All implicated parties appeared to be connected to terminated Finsure broker Shameem Hossain of Talukder Mortgage Broking Pty Ltd, and Rajibul Islam, who was not listed as a Finsure broker. The letter was signed by Finsure’s current head of compliance and risk Samantha Wills.

Across multiple loan submissions, Finsure identified:

  • false employment/income lodged with loan applications

  • false income documents lodged with loan applications

  • replicated income documents deemed to be false utilised by various members for differing customers and employment

  • common employer for many of the applicants

“We have a whole compliance framework, we always approach broker fraud intensively, because we want to stamp it out. It's something that we take incredibly seriously, as every aggregator does,” a Finsure spokesperson told MPA.

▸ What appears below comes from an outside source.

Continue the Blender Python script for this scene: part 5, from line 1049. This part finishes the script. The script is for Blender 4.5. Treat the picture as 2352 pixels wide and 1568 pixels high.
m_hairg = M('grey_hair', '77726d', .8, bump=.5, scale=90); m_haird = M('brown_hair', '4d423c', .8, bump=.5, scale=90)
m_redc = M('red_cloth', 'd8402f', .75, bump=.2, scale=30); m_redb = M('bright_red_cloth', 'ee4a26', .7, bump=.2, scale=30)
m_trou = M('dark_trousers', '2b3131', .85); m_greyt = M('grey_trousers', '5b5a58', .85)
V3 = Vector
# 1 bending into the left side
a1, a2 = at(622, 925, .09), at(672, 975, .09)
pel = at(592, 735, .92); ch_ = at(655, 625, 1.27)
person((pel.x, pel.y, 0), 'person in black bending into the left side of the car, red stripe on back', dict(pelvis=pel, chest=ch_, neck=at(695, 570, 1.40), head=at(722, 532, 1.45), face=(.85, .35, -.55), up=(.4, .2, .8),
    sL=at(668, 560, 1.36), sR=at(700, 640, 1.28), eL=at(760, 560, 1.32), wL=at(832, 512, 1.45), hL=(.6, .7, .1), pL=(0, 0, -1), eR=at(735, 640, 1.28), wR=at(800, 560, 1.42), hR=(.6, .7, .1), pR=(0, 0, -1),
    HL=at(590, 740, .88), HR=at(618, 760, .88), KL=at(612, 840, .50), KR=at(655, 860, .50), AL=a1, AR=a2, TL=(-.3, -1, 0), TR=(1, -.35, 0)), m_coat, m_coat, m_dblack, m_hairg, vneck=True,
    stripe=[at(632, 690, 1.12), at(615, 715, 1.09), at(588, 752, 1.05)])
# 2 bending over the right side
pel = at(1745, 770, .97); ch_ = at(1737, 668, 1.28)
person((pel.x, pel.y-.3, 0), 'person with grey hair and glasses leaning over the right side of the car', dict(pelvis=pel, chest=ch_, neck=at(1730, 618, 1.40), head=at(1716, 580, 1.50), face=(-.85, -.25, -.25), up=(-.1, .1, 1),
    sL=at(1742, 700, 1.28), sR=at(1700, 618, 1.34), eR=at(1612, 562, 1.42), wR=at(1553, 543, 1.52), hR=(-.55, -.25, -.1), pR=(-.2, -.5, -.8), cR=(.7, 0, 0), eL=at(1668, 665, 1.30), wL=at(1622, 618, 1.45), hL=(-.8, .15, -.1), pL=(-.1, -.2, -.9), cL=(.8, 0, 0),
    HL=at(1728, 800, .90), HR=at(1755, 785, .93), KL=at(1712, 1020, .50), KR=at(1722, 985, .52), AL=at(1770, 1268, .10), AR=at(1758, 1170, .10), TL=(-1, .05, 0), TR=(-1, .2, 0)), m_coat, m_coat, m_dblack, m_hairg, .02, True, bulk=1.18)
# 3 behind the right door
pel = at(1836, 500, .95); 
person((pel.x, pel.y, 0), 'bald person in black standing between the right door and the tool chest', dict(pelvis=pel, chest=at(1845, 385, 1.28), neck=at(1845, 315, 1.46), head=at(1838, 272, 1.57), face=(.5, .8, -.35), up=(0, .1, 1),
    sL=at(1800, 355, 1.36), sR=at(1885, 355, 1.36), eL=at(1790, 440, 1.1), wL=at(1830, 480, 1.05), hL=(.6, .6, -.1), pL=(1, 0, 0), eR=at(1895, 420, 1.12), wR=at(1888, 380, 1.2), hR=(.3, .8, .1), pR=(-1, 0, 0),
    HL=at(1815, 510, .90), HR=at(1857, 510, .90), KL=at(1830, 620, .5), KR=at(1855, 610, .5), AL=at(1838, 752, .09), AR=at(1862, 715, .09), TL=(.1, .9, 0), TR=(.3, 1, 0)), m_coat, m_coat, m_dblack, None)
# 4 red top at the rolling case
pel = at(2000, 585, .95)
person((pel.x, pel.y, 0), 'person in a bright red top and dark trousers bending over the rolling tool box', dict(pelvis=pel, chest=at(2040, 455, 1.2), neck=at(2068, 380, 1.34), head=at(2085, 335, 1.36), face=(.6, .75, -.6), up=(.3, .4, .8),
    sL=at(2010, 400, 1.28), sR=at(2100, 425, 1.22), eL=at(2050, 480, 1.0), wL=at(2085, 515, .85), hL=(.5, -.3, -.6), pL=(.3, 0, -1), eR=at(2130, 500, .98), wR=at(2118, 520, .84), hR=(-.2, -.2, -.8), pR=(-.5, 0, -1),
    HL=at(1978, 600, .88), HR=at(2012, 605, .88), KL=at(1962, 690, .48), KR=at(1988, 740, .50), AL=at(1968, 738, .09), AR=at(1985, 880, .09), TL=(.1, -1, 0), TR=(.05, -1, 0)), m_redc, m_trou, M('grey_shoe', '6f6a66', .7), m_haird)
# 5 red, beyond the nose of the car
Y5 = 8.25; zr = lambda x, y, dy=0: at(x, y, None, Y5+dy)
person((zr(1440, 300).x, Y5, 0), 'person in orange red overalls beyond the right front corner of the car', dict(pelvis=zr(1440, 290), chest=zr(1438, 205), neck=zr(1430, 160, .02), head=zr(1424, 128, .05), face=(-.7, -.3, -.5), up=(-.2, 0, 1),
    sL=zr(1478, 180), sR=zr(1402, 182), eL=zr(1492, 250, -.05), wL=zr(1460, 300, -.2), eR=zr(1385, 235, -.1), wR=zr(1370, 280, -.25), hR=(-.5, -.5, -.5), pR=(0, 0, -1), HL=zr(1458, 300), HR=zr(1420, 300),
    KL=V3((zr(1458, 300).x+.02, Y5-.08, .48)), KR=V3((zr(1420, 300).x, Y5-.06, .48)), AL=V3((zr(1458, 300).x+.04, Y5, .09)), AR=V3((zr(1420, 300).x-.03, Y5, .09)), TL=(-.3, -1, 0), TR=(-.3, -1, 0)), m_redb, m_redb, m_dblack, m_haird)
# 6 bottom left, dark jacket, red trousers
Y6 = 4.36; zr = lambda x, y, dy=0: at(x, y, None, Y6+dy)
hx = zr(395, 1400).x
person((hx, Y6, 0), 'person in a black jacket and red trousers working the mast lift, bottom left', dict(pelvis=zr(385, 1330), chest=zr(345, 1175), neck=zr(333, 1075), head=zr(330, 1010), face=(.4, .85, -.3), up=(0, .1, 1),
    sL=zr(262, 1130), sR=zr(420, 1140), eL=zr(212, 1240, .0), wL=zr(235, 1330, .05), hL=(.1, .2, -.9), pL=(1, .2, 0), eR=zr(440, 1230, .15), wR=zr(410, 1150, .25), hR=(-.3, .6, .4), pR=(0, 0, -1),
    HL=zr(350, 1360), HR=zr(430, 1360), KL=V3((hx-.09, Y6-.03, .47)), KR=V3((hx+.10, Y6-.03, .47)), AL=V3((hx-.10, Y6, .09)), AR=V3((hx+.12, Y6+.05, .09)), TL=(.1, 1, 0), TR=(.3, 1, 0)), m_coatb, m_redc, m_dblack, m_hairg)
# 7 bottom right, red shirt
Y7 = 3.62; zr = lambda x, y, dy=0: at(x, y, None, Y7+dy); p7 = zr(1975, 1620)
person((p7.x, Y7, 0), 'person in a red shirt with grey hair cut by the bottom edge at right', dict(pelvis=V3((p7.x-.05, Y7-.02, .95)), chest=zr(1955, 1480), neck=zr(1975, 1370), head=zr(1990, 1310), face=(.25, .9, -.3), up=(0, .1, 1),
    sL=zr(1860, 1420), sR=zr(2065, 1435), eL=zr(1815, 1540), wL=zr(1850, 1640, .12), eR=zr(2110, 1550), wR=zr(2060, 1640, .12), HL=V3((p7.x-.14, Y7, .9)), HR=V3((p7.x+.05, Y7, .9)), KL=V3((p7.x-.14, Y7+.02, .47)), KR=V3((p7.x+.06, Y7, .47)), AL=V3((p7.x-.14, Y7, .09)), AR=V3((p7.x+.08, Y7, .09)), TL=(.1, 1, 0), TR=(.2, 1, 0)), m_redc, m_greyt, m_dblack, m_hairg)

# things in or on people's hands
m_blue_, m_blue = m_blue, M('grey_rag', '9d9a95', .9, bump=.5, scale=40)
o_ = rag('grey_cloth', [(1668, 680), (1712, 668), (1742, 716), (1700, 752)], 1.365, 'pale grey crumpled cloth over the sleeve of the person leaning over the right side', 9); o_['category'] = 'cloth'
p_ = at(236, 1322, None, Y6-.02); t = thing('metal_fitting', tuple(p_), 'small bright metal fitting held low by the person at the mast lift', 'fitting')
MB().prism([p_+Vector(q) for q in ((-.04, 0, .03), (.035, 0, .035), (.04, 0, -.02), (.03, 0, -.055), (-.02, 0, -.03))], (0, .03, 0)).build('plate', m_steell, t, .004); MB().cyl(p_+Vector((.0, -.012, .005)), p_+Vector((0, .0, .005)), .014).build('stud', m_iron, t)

Like others in the industry, the Finsure spokesperson noted that lenders do not always share knowledge of their former employees, which can impact the due diligence process. The spokesperson confirmed that police checks are part of Finsure’s onboarding process.

Stamping out the ‘bad dudes’

When onboarding brokers, accreditation outcomes can be a red flag. "If you can't get at least a chunk of the Big Five (CBA, ANZ, Westpac, NAB and Macquarie Bank) and a range of lenders, I don't know if we're comfortable having you operate under Connective's licence," Oh said. "I don't know how you can act in the best interest of a customer."

Connective has not experienced an uptick in calls from the banks’ governance teams, although Oh conceded that fraud is happening in the industry.

“Whether it's proprietary or broker… there are bad dudes out there and if they want to do bad things, they will find a way,” said Oh.